Yves Salomon designs stage looks for Aya Nakamura’s Paris concerts
Aya Nakamura’s Stade de France run put Yves Salomon’s stage dressing and Nike’s backstage kits on the same runway, turning a concert into a fashion reset.

Aya Nakamura turned her first Stade de France concerts into a sharp fashion pivot, with Yves Salomon creating a dozen stage outfit options for the three-night run and Nike building a separate backstage uniform around the same moment. The result was bigger than tour merch or one-off styling. It framed performance dressing as a way for a heritage outerwear house to speak to a younger, image-literate audience that reads music, fashion, and brand world-building as one.
The concerts opened the weekend of May 29, with additional dates on May 30 and 31 at the stadium in Saint-Denis. The venue said the extra tickets were released after production adjustments and the final stage layout were set, a detail that only sharpened the scale of the event. Nakamura had not played the Stade de France before, and the booking landed as a high-wire return to live performance after a year that already pushed her deeper into the fashion and culture conversation, including the Paris 2024 Olympics opening ceremony, a Vogue World appearance, and induction into the Musée Grévin.
Yves Salomon’s involvement matters because the label is known first as a fur and leather specialist, not a pop-stage costume machine. Dressing Nakamura for a stadium run gave the house a chance to move from product authority to cultural relevance, where silhouette, movement, and spectacle matter as much as craftsmanship. In a market crowded with luxury names chasing music audiences, that is the smart lane: not shouting trend, but proving taste under lights.
Nike played a different, but equally calculated, role. Working with Nakamura Industrie and the Paris-based creative collective Baara, the brand designed official backstage outfits for technical crews, meant to spotlight the people who make the show happen and to fold backstage into the experience itself. The look was not just for staff; it was also sold to consumers, with the jacket priced at €119.99, the trousers at €109.99, and the T-shirt at €24.99. Nike also devoted space to the project inside its House of Innovation on the Champs-Élysées, turning a concert tie-in into a visible retail and cultural statement.

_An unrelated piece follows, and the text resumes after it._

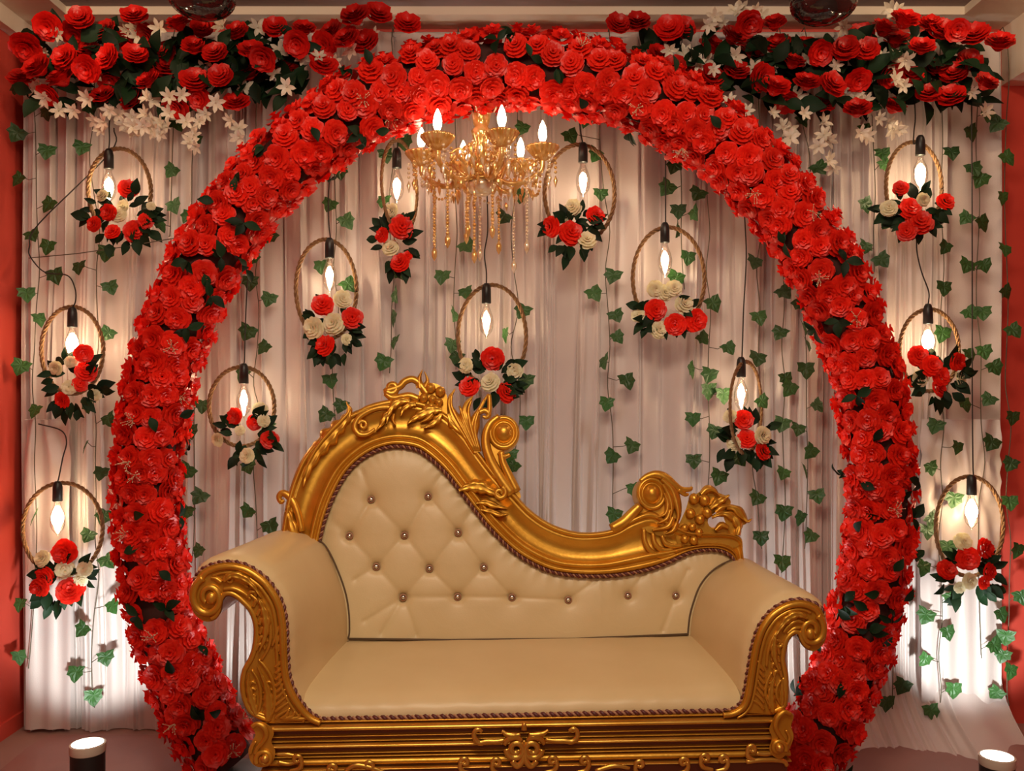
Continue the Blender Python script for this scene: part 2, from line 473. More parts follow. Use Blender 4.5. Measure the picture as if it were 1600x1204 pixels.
curtain(302, 616, 'white pleated curtain panel left of the chandelier inside the arch', 5.1)
curtain(612, 934, 'white pleated curtain panel behind the chandelier', 9.7)
curtain(930, 1306, 'white pleated curtain panel inside the right half of the arch', 14.2, flow=.2)
curtain(1302, 1562, 'white pleated curtain panel at the right end outside the arch', 21.6, flow=.28)

def gathered(pinch, corners, label, sd):
    """small extra drape whose folds run to a pinched point"""
    (pxp, pyp) = pinch; rows = []
    Y = YC - 0.034
    (xa, xb, yt, yb) = corners
    for i in range(36):
        py = yt + (yb - yt) * i / 35; row = []
        for j in range(49):
            px = xa + (xb - xa) * j / 48
            dx, dy = px - pxp, (py - pyp)
            dist = math.hypot(dx, dy) + 1e-3
            ang = math.atan2(dx, abs(dy) + 14)
            amp = 0.014 * min(1, dist / 30) * math.exp(-dist / 330)
            d = amp * math.sin(ang * 15 + sd) + 0.006 * math.sin(px * .21 + sd)
            p = W(px, py, Y); row.append((p.x, Y + d - .01, max(p.z, .005)))
        rows.append(row)
    mb = MB(); mb.grid(rows)
    mb.tube(rows[0], 0.002, 5)
    o = mb.build('gathered_drape', M['curtain'])
    return tag(o, label, 'drape', 'pinned drapes at the curtain ends')
gathered((60, 640), (42, 112, 655, 1138), 'narrow white drape pinned below a star shaped leaf at far left', .4)
gathered((1516, 742), (1438, 1562, 655, 1138), 'white drape with a straight top hem behind the lowest right hoop', 1.9)

# horizontal pole that carries curtain and garlands, on two posts
mb = MB(); mb.tube([(-2.13, 4.098, 3.12), (0, 4.098, 3.12), (2.13, 4.098, 3.12)], 0.012, 10)
root = empty('backdrop_stand', (0, 4.098, 0))
o = mb.build('crossbar', M['steel'], root); o.location = (0, -4.098, 0)
for x in (-2.12, 2.12):
    mb = MB(); mb.tube([(x, 0, 0), (x, 0, 1.5), (x, 0, 3.12)], 0.012, 10)
    mb.build('post', M['steel'], root)
tag(root, 'thin grey metal stand that holds up the curtain', 'stand')

# ================================================================ the rose arch
AY = 3.52
AC = W(803, 772, AY); ARX = 573 * AY / F; ARY = 664 * AY / F
def arch_pt(a):      # a: angle from +x
    return Vector((AC.x + ARX * math.cos(a), AY, AC.z + ARY * math.sin(a)))
def arch_frame(a):
    t = Vector((-ARX * math.sin(a), 0, ARY * math.cos(a))).normalized()
    n = Vector((t.z, 0, -t.x))          # outward in plane
    return t, n
A0 = -math.asin(min(1, (AC.z - 0.06) / ARY)); A1 = PI - A0
root = empty('rose_arch', (AC.x, AY, 0))
off = Vector((AC.x, AY, 0))
tag(root, 'large round arch covered all over in red roses behind the sofa', 'arch')
mb = MB()
ang = [A0 + (A1 - A0) * i / 120 for i in range(121)]
mb.tube([arch_pt(a) - off for a in ang], 0.098, 12, ref=(0, 1, 0))
mb.build('hoop_core', M['core'], root)
for a in (A0, A1):
    p = arch_pt(a) - off
    mb = MB(); mb.lathe([(0, .03), (.13, .03), (.15, .02), (.155, .0), (0, 0)], 24, Matrix.Translation((p.x, 0, 0)))
    mb.build('foot_ring', M['steel'], root)
# arc length table
L = [0.0]
fine = [A0 + (A1 - A0) * i / 800 for i in range(801)]
for a, b in zip(fine, fine[1:]): L.append(L[-1] + (arch_pt(b) - arch_pt(a)).length)
def ang_at(s):
    lo, hi = 0, 800
    while hi - lo > 1:
        m = (lo + hi) // 2
        if L[m] <= s: lo = m
        else: hi = m
    f = (s - L[lo]) / (L[hi] - L[lo] + 1e-9)
    return fine[lo] + (fine[hi] - fine[lo]) * f
rng = random.Random(3)
cand = []
STEP = 0.076; nb = 11
nrow = int(L[-1] / STEP)
for i in range(nrow + 1):
    for j in range(nb):
        th = 2*PI * (j + 0.5 * (i % 2)) / nb + rng.uniform(-.16, .16)
        s = min(L[-1], max(0, i * STEP + rng.uniform(-.02, .02)))
        a = ang_at(s); t, n = arch_frame(a)
        up = abs(n.z)
        rad = (0.110 + 0.022 * up) * rng.uniform(.94, 1.08)
        d = n * math.cos(th) - Vector((0, 1, 0)) * math.sin(th)       # th=90deg faces the camera
        p = arch_pt(a) + d * rad
        view = (Vector((0, 0, CZ)) - p).normalized()
        cand.append((d.dot(view), p, (d + t * rng.uniform(-.25, .25) + Vector((0, 0, -.05))).normalized(), rng.uniform(.048, .060), rng.random()))
cand.sort(key=lambda c: -c[0])
keep = [c for c in cand if c[0] > -0.1]
back = MB()
src = []
for me in ROSES_LOW:
    src.append(([v.co.copy() for v in me.vertices], [tuple(p.vertices) for p in me.polygons]))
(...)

For Nakamura, the fashion conversation arrives alongside new music. Her fifth album, Destinée, was scheduled for release on November 21, 2025, and the Stade de France dates were positioned as a major live comeback built around new material and hits including Djadja, Copines, Pookie, Bobo, and Dégaine. That mix of songs, stadium scale, and sharply controlled styling is exactly where performance fashion has become most persuasive: not as costume, but as commerce with a point of view.